**What is expected:**
Copy out every line of the data exactly.

**Recorded information:**
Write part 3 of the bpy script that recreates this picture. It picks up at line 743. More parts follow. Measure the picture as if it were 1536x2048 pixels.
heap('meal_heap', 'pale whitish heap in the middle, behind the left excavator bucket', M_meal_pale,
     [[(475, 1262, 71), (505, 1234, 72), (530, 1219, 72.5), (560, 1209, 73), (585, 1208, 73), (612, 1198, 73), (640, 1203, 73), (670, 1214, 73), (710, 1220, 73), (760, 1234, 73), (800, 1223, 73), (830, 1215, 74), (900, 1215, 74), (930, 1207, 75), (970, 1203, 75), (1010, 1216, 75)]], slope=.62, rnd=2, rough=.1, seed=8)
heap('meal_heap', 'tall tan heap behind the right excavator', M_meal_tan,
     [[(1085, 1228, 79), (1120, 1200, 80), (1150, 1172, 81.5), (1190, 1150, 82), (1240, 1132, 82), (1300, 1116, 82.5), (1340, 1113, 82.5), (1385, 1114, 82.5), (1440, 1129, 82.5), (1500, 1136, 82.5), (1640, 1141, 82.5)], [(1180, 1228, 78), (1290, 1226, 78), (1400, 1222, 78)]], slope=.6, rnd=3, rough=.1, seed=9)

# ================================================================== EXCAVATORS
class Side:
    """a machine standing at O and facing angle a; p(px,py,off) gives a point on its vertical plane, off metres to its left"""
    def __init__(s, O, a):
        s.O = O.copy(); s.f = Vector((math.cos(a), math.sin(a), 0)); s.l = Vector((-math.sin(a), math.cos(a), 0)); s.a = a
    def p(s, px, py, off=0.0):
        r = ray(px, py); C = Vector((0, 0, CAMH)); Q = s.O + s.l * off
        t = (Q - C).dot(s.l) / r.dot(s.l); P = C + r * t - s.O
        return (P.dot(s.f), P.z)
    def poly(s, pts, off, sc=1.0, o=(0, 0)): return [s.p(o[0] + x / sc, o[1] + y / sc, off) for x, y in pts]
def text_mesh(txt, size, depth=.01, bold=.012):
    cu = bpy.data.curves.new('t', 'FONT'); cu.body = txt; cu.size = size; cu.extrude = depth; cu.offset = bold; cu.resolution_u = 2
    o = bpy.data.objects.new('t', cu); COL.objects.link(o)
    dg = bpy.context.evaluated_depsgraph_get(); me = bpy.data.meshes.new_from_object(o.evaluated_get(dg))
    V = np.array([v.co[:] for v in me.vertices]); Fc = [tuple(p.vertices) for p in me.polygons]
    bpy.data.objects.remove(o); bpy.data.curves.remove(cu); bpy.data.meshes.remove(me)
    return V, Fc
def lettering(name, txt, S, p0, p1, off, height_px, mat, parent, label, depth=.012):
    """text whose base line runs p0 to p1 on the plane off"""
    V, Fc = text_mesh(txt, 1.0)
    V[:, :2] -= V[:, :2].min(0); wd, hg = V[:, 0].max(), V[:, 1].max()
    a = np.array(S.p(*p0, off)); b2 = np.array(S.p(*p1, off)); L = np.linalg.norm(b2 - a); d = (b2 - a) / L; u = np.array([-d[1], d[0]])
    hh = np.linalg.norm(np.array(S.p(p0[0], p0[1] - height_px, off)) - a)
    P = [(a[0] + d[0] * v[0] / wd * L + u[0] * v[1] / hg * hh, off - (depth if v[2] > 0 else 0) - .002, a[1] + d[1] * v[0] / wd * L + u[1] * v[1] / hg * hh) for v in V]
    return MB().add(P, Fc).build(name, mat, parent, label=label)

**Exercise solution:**
Write part 3 of the bpy script that recreates this picture. It picks up at line 743. More parts follow. Measure the picture as if it were 1536x2048 pixels.
heap('meal_heap', 'pale whitish heap in the middle, behind the left excavator bucket', M_meal_pale,
     [[(475, 1262, 71), (505, 1234, 72), (530, 1219, 72.5), (560, 1209, 73), (585, 1208, 73), (612, 1198, 73), (640, 1203, 73), (670, 1214, 73), (710, 1220, 73), (760, 1234, 73), (800, 1223, 73), (830, 1215, 74), (900, 1215, 74), (930, 1207, 75), (970, 1203, 75), (1010, 1216, 75)]], slope=.62, rnd=2, rough=.1, seed=8)
heap('meal_heap', 'tall tan heap behind the right excavator', M_meal_tan,
     [[(1085, 1228, 79), (1120, 1200, 80), (1150, 1172, 81.5), (1190, 1150, 82), (1240, 1132, 82), (1300, 1116, 82.5), (1340, 1113, 82.5), (1385, 1114, 82.5), (1440, 1129, 82.5), (1500, 1136, 82.5), (1640, 1141, 82.5)], [(1180, 1228, 78), (1290, 1226, 78), (1400, 1222, 78)]], slope=.6, rnd=3, rough=.1, seed=9)

# ================================================================== EXCAVATORS
class Side:
    """a machine standing at O and facing angle a; p(px,py,off) gives a point on its vertical plane, off metres to its left"""
    def __init__(s, O, a):
        s.O = O.copy(); s.f = Vector((math.cos(a), math.sin(a), 0)); s.l = Vector((-math.sin(a), math.cos(a), 0)); s.a = a
    def p(s, px, py, off=0.0):
        r = ray(px, py); C = Vector((0, 0, CAMH)); Q = s.O + s.l * off
        t = (Q - C).dot(s.l) / r.dot(s.l); P = C + r * t - s.O
        return (P.dot(s.f), P.z)
    def poly(s, pts, off, sc=1.0, o=(0, 0)): return [s.p(o[0] + x / sc, o[1] + y / sc, off) for x, y in pts]
def text_mesh(txt, size, depth=.01, bold=.012):
    cu = bpy.data.curves.new('t', 'FONT'); cu.body = txt; cu.size = size; cu.extrude = depth; cu.offset = bold; cu.resolution_u = 2
    o = bpy.data.objects.new('t', cu); COL.objects.link(o)
    dg = bpy.context.evaluated_depsgraph_get(); me = bpy.data.meshes.new_from_object(o.evaluated_get(dg))
    V = np.array([v.co[:] for v in me.vertices]); Fc = [tuple(p.vertices) for p in me.polygons]
    bpy.data.objects.remove(o); bpy.data.curves.remove(cu); bpy.data.meshes.remove(me)
    return V, Fc
def lettering(name, txt, S, p0, p1, off, height_px, mat, parent, label, depth=.012):
    """text whose base line runs p0 to p1 on the plane off"""
    V, Fc = text_mesh(txt, 1.0)
    V[:, :2] -= V[:, :2].min(0); wd, hg = V[:, 0].max(), V[:, 1].max()
    a = np.array(S.p(*p0, off)); b2 = np.array(S.p(*p1, off)); L = np.linalg.norm(b2 - a); d = (b2 - a) / L; u = np.array([-d[1], d[0]])
    hh = np.linalg.norm(np.array(S.p(p0[0], p0[1] - height_px, off)) - a)
    P = [(a[0] + d[0] * v[0] / wd * L + u[0] * v[1] / hg * hh, off - (depth if v[2] > 0 else 0) - .002, a[1] + d[1] * v[0] / wd * L + u[1] * v[1] / hg * hh) for v in V]
    return MB().add(P, Fc).build(name, mat, parent, label=label)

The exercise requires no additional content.